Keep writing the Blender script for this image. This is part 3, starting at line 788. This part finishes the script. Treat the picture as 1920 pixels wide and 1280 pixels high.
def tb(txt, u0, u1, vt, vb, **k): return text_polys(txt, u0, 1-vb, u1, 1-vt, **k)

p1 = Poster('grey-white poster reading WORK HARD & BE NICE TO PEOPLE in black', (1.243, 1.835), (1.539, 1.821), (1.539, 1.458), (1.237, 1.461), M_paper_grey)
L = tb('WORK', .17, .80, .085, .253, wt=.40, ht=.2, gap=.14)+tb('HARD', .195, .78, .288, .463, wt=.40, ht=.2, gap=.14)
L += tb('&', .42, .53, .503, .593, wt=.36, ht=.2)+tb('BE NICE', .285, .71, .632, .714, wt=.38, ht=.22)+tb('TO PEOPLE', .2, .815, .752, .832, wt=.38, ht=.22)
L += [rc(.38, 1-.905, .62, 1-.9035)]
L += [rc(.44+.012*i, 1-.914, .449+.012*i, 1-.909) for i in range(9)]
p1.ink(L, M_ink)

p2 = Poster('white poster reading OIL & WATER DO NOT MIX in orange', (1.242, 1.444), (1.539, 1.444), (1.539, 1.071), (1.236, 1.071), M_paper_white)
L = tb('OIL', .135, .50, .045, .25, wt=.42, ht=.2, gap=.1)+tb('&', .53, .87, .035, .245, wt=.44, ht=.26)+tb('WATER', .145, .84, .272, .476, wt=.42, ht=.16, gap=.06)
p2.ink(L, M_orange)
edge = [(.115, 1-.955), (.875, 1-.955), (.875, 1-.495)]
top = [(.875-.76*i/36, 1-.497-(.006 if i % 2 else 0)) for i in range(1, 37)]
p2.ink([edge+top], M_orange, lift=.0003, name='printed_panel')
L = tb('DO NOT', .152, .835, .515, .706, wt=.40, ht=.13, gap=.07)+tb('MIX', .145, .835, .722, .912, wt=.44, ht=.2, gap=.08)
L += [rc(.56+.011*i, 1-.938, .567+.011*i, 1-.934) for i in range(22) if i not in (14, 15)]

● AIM
Take the data above and return it exactly.

● FINISHED EXERCISE
Keep writing the Blender script for this image. This is part 3, starting at line 788. This part finishes the script. Treat the picture as 1920 pixels wide and 1280 pixels high.
def tb(txt, u0, u1, vt, vb, **k): return text_polys(txt, u0, 1-vb, u1, 1-vt, **k)

p1 = Poster('grey-white poster reading WORK HARD & BE NICE TO PEOPLE in black', (1.243, 1.835), (1.539, 1.821), (1.539, 1.458), (1.237, 1.461), M_paper_grey)
L = tb('WORK', .17, .80, .085, .253, wt=.40, ht=.2, gap=.14)+tb('HARD', .195, .78, .288, .463, wt=.40, ht=.2, gap=.14)
L += tb('&', .42, .53, .503, .593, wt=.36, ht=.2)+tb('BE NICE', .285, .71, .632, .714, wt=.38, ht=.22)+tb('TO PEOPLE', .2, .815, .752, .832, wt=.38, ht=.22)
L += [rc(.38, 1-.905, .62, 1-.9035)]
L += [rc(.44+.012*i, 1-.914, .449+.012*i, 1-.909) for i in range(9)]
p1.ink(L, M_ink)

p2 = Poster('white poster reading OIL & WATER DO NOT MIX in orange', (1.242, 1.444), (1.539, 1.444), (1.539, 1.071), (1.236, 1.071), M_paper_white)
L = tb('OIL', .135, .50, .045, .25, wt=.42, ht=.2, gap=.1)+tb('&', .53, .87, .035, .245, wt=.44, ht=.26)+tb('WATER', .145, .84, .272, .476, wt=.42, ht=.16, gap=.06)
p2.ink(L, M_orange)
edge = [(.115, 1-.955), (.875, 1-.955), (.875, 1-.495)]
top = [(.875-.76*i/36, 1-.497-(.006 if i % 2 else 0)) for i in range(1, 37)]
p2.ink([edge+top], M_orange, lift=.0003, name='printed_panel')
L = tb('DO NOT', .152, .835, .515, .706, wt=.40, ht=.13, gap=.07)+tb('MIX', .145, .835, .722, .912, wt=.44, ht=.2, gap=.08)
L += [rc(.56+.011*i, 1-.938, .567+.011*i, 1-.934) for i in range(22) if i not in (14, 15)]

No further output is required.